Charles Cantalupo is Distinguished Professor of English, Comparative Literature, and African Studies at Penn State University. His latest book is a memoir, Joining Africa – From Anthills to Asmara, (Michigan State University Press, 2012). His translations include three book of Eritrean poetry, We Have Our Voice: Selected Poetry of Reesom Haile (Red Sea Press, 2000), which is also available on CD (Asmarino.com), We Invented the Wheel (Red Sea Press, 2002), and Who Needs a Story? – Contemporary Eritrean Poetry in Tigrinya, Tigre and Arabic (Hdri Publishers, 2006). A monograph, War and Peace in Contemporary Eritrean Poetry (Mkuki na Nyota, 2009) is based on the poetry in Who Needs a Story?  With major grants from the Ford and Rockefeller foundations, the World Bank, and the Norwegian Agency for Development, Cantalupo co-chaired Against All Odds: African Languages and Literatures into the 21st Century, a seven-day conference and festival devoted to the presentation and critical discussion of the languages and literatures of all of Africa, held in Asmara, Eritrea, in January 2000. He is the writer and director of the documentary Against All Odds (African Books Collective, 2007). He is also a co-author of the historic “Asmara Declaration on African Languages and Literatures."

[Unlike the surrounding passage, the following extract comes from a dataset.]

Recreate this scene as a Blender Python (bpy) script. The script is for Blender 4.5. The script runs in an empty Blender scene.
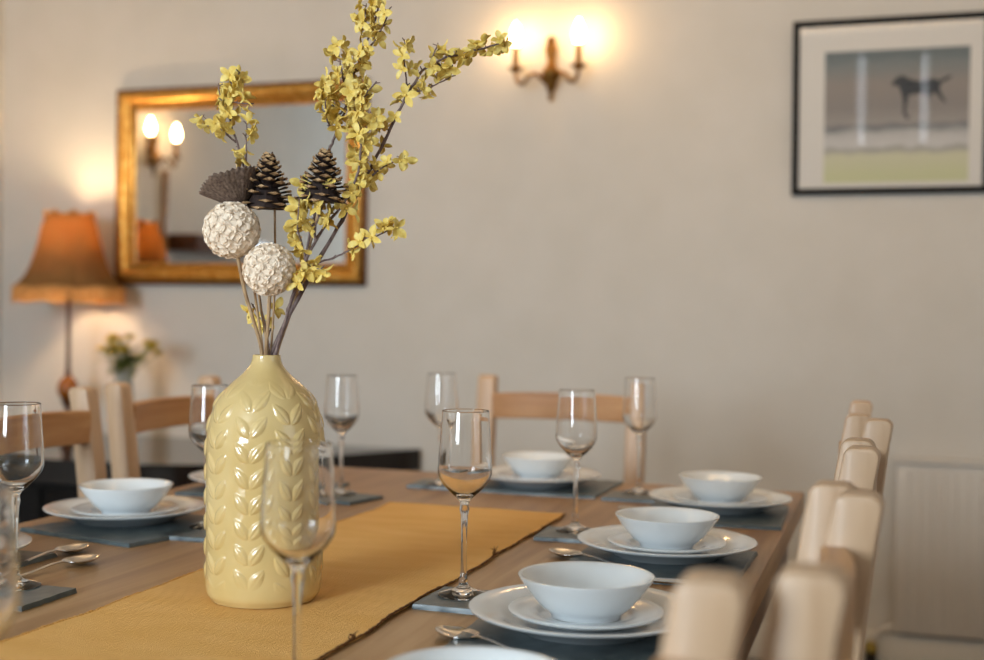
import bpy, bmesh, math, random
from mathutils import Vector, Matrix, noise
PI = math.pi
sc = bpy.context.scene
COL = sc.collection
T = 0.75                                   # height of the table top above the floor

# ------------------------------------------------------------------ camera
cam_d = bpy.data.cameras.new('camera'); cam = bpy.data.objects.new('camera', cam_d); COL.objects.link(cam)
yaw, pitch, roll = 0.3094, -0.0095, 0.0141
cy, sy, cp, sp = math.cos(yaw), math.sin(yaw), math.cos(pitch), math.sin(pitch)
F = Vector((-sy*cp, cy*cp, sp)); R0 = Vector((cy, sy, 0)); U0 = R0.cross(F)
cr, sr = math.cos(roll), math.sin(roll)
Rv, Uv = cr*R0 + sr*U0, -sr*R0 + cr*U0
M = Matrix((Rv, Uv, -F)).transposed().to_4x4(); M.translation = Vector((0, 0, T+0.3346))
cam.matrix_world = M
cam_d.sensor_width = 36; cam_d.lens = 1250*36/984
cam_d.clip_start = 0.05
cam_d.dof.use_dof = True; cam_d.dof.focus_distance = 1.5; cam_d.dof.aperture_fstop = 3.0
sc.camera = cam
# ------------------------------------------------------------------ colour management, world, lights
sc.view_settings.view_transform = 'Standard'; sc.view_settings.look = 'None'
sc.view_settings.gamma = 1; sc.view_settings.use_curve_mapping = False
sc.view_settings.exposure = 0.6
sc.cycles.use_denoising = True
sc.cycles.caustics_reflective = False; sc.cycles.caustics_refractive = True
sc.cycles.max_bounces = 14; sc.cycles.transmission_bounces = 12; sc.cycles.transparent_max_bounces = 12
sc.cycles.sample_clamp_indirect = 6
w = bpy.data.worlds.new('world'); sc.world = w; w.use_nodes = True
w.node_tree.nodes['Background'].inputs[0].default_value = (0.75, 0.85, 1, 1)
w.node_tree.nodes['Background'].inputs[1].default_value = 0.6
def area(name, loc, target, sx, sz, power, color):
    d = bpy.data.lights.new(name, 'AREA'); d.shape = 'RECTANGLE'; d.size = sx; d.size_y = sz
    d.energy = power; d.color = color
    o = bpy.data.objects.new(name, d); COL.objects.link(o); o.location = loc
    o.rotation_euler = (Vector(target)-Vector(loc)).to_track_quat('-Z', 'Y').to_euler(); return o
area('window_daylight', (-1.65, -2.36, 1.62), (-1.3, 4, 1.45), 1.15, 1.25, 96, (0.77, 0.90, 1.0))
area('added_side_fill', (1.88, 0.6, 1.6), (-2, 1.2, 1.3), 1.2, 1.2, 2.5, (0.80, 0.91, 1.0))  # added weak side fill through an invented window
area('added_slit_daylight', (0.0, -2.40, 1.97), (0.0, 4, 1.97), 0.9, .8, 14, (0.85, 0.93, 1.0))  # added daylight behind the slit panels, for bars in the picture glass

def glow(name, loc, power):
    d = bpy.data.lights.new(name, 'POINT'); d.energy = power; d.color = (1.0, 0.68, 0.36); d.shadow_soft_size = .06
    o = bpy.data.objects.new(name, d); COL.objects.link(o); o.location = loc
glow('added_warm_fill_right', (1.6, 2.6, 2.2), 3)  # added warm fill, no lamp fixture stands here
area('added_warm_wall_wash', (-.6, 2.0, 2.40), (-1.0, 4.1, 1.75), 2.4, .5, 15, (1.0, .66, .34))  # added warm wash for the upper back wall, without any ceiling fixture

# ------------------------------------------------------------------ material helpers
MATS = {}
def srgb(r, g, b):
    f = lambda c: (c/255/12.92) if c/255 <= 0.04045 else ((c/255+0.055)/1.055)**2.4
    return (f(r), f(g), f(b), 1)
def mat(name, col, rough=0.5, metal=0.0, **kw):
    m = bpy.data.materials.new(name); m.use_nodes = True
    b = m.node_tree.nodes['Principled BSDF']
    b.inputs['Base Color'].default_value = col; b.inputs['Roughness'].default_value = rough
    b.inputs['Metallic'].default_value = metal
    for k, v in kw.items(): b.inputs[k.replace('_', ' ')].default_value = v
    MATS[name] = m; return m
def nodes(m): return m.node_tree.nodes, m.node_tree.links, m.node_tree.nodes['Principled BSDF']
def ramp_noise(m, cols, scale=(5, 5, 5), nscale=3, detail=4, coords='Object', dist=0.0, bump=0.0, bd=0.002, lo=0.3, hi=0.7):
    n, l, b = nodes(m)
    tc = n.new('ShaderNodeTexCoord'); mp = n.new('ShaderNodeMapping'); mp.inputs['Scale'].default_value = scale
    nz = n.new('ShaderNodeTexNoise'); nz.inputs['Scale'].default_value = nscale; nz.inputs['Detail'].default_value = detail
    nz.inputs['Distortion'].default_value = dist
    rp = n.new('ShaderNodeValToRGB')
    e = rp.color_ramp.elements; e[0].position = lo; e[0].color = cols[0]; e[1].position = hi; e[1].color = cols[-1]
    for i, c in enumerate(cols[1:-1]):
        x = e.new(lo+(hi-lo)*(i+1)/(len(cols)-1)); x.color = c
    l.new(tc.outputs[coords], mp.inputs[0]); l.new(mp.outputs[0], nz.inputs['Vector'])
    l.new(nz.outputs['Fac'], rp.inputs[0]); l.new(rp.outputs[0], b.inputs['Base Color'])
    if bump:
        bp = n.new('ShaderNodeBump'); bp.inputs['Strength'].default_value = bump; bp.inputs['Distance'].default_value = bd
        l.new(nz.outputs['Fac'], bp.inputs['Height']); l.new(bp.outputs[0], b.inputs['Normal'])
    return nz, rp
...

Surafel Wondimu was born in 1974 in Addis Ababa, Ethiopia. He obtained a degree in English Literature from Addis Ababa University in 2006 and got an MA in contemporary cultural studies at the Institute of Ethiopian Studies at AAU in 2010. Currently, he serves at the Faculty of Humanities of AAU as a lecturer and assistant dean. He also owns a private media organization called Aesop Communication and runs a 19-hour radio program on FM 97.1 Monday through Saturday. The scholarly work that he pursued in the fields of literature, performing arts and cultural studies is organically linked with his career as a playwright, poet, actor, director, and literary critic for the last fifteen years or so. In his academic and artistic endeavors, Surafel grapples with questions that stem from the very locale that he lives in and relates it to his daily life experience in this constantly mutating world. His central question is ‘what it means to be human?’ for a ‘citizen’ of this divided world, an African, and Ethiopian. In his scholarly, theatrical and media practices at Addis Ababa University, Ethiopian National Theater and Ethiopian Radio and Television Agency, he has strived to work through questions of power and subjectivity as reflected in Ethiopian cultural and literary productions.

Surafel Wondimu’s poetry will be read by Anna Moschovakis who is the author of two books of poetry, You and Three Others Are Approaching a Lake and I Have Not Been Able to Get Through to Everyone, and the translator of several novels from the French, most recently The Jokers by Albert Cossery. She is a longtime member of the Brooklyn-based publishing collective Ugly Duckling Presse.

Maaza Mengiste was born in Addis Ababa, Ethiopia and lived in Nigeria and Kenya before settling in the United States. Her debut novel, the critically acclaimed Beneath the Lion’s Gaze, has been translated into several languages and appeared on several “Best of 2010” lists, including Publishers Weekly, Christian Science Monitor and Barnes and Noble. She is a Fulbright Scholar as well as the Runner-up for the 2011 Dayton Literary Peace Prize, and a finalist for a Flaherty-Dunnan First Novel Prize, an NAACP Image Award, and an Indies Choice Book of the Year Award in Adult Debut. Among other places, her work has appeared in The New York Times, Granta, Callaloo Journal, The Granta Anthology of the African Short Story, Lettre Internationale, and can soon be heard on BBC Radio 4. She has received fellowships from the Emily Harvey Foundation, the Virginia Center for the Creative Arts, the Prague Summer Program, and Yaddo. She currently lives in New York City.